Dobbiamo essere chiari. In Val di Susa, come affermato dal Legal Team, è in atto una vera e propria emergenza democratica. Del tutto immotivato il ricorso all’art. 2 del Testo unico di pubblica sicurezza, espressione solo di una volontà di accanita prevaricazione antidemocratica. L’uso di queste normative eccezionali è di per sé indice di una grave degenerazione del sistema. Potenti lobbies, con l’appoggio di partiti politici (dal PD al PDL) incapaci di rappresentare le reali istanze popolari e totalmente succubi ai voleri dei poteri forti, cercano di imporre manu militari un’opera inutile e costosa che provocherà un danno ambientale e sociale irreversibile. Quando poi si verificano le vere emergenze questi stessi signori si mostrano del tutto incapaci di fare fronte ai problemi come si è visto con l’inondazione a Genova, la neve a Roma e in troppe altre occasioni.
L”inutilità dell’opera è stata dimostrata da esperti onesti e non asserviti al capitale finanziario. Il traffico merci sulla tratta è in costante diminuzione. Quello passeggeri, anch’esso in diminuzione, verrebbe velocizzato solo di un’ora, vantaggio assolutamente trascurabile. L’opera non presenta quindi nessun giovamento neanche dal punto di vista economico. Esistono al riguardo vari studi, fra i quali voglio segnalare quello realizzato dagli esperti Boitani, Ponti e Ramella, con il titolo “TAV: Le ragioni liberali del no”.

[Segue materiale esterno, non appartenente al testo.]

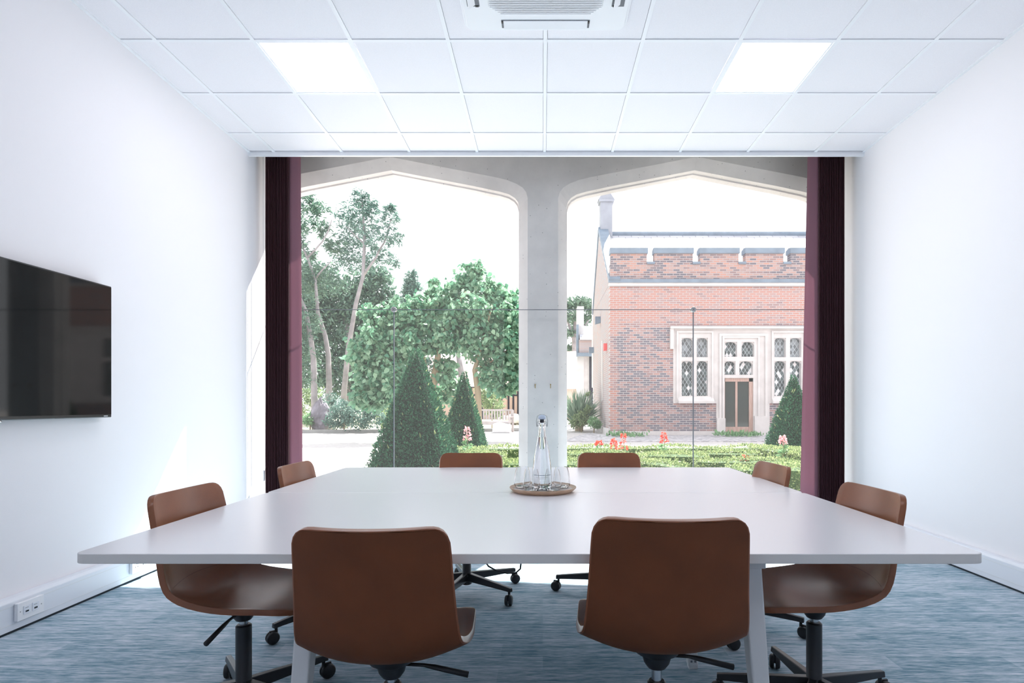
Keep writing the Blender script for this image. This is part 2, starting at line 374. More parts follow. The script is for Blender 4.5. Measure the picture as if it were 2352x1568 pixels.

Il suo costo, pari a 30-40 miliardi di euro, costituirebbe un grave salasso per le casse statali, tanto più ingiustificabile in un momento di grave crisi come quello che stiamo vivendo. Perché non si mettono questi soldi nel miglioramento della scuola, della sanità e dei trasporti, di quelli già esistenti e che si trovano in condizioni spesso miserevoli? Anche l’impatto sull’occupazione sarebbe ben maggiore, se solo si pensa che un posto di lavoro per la costruzione della TAV ci costa, per un tempo limitato, cifre assolutamente astronomiche, ingiustificate e insostenibili.
Ultimo ma più importante di tutti, gravissimi rischi ambientali per la presenza di amianto, uranio e radom, per la compromissione delle risorse idriche, per l’esistenza di rischi idrogeologici, per la difficoltà di smaltire i materiali di risulta e varie altre ragioni.
Perché quindi tanto accanimento? La spiegazione risiede appunto nelle grandi somme di denaro che verrebbero trasferite senza colpo ferire nelle tasche dei soliti noti, a spese dei cittadini della Valle e di tutti i contribuenti italiani. L’Italia è oggi più che mai una repubblica fondata sulle cricche. Ma non se ne può più.
Per raggiungere quest’obiettivo di arricchire un limitato numero di spregevoli personaggi non si esita a mettere a repentaglio vite umane, come si è visto stamattina. E Luca Abbà è ancora in gravi condizioni.
A Giancarlo Caselli, che stimo e ritengo una persona di comprovata sensibilità democratica, consiglio di occuparsi meno del movimento NO-TAV, che costituisce una legittima espressione della volontà popolare, e più dell’infausto connubio affari-politica che è alla base di questo ed altri misfatti che si vogliono perpetrare contro il nostro popolo e contro il nostro territorio. Bisogna introdurre fin da subito l’assoluta trasparenza dei conti intrattenuti a qualsiasi titolo, da partiti e politicanti. Ugualmente le forze di polizia devono essere impiegate per contrastare la criminalità, anche quella dei colletti bianchi, e non per reprimere le giuste aspirazioni popolari.
Perché non si promuove un referendum, a livello locale, regionale e nazionale, per verificare, in adempimento di obblighi internazionali come quelli della Convenzione di Aarhus del 1998 sulla partecipazione democratica e l’informazione relativamente alle questioni ambientali , qual è l’opinione dei cittadini al riguardo?
La verità è anche che questa è diventata una questione di principio per una classe politica screditata, incompetente e squalificata, quella attualmente presente in Parlamento, che ne vuole fare ad ogni costo il banco di prova della governabilità “bipartisan” dell’Italia. Nello stile di Bettino Craxi, che finì com’è noto i suoi giorni ad Hammamet.
La Val di Susa fu uno dei centri della resistenza antifascista e antinazista. Oggi i discendenti di coloro che presero le armi contro l’occupante nazifascista portano avanti una lotta eroica e ammirevole contro la devastazione del loro territorio, ma anche, come in quegli anni, per la dignità di tutto il popolo italiano e la sua liberazione dalle cricche. Occorre appoggiarli fino in fondo.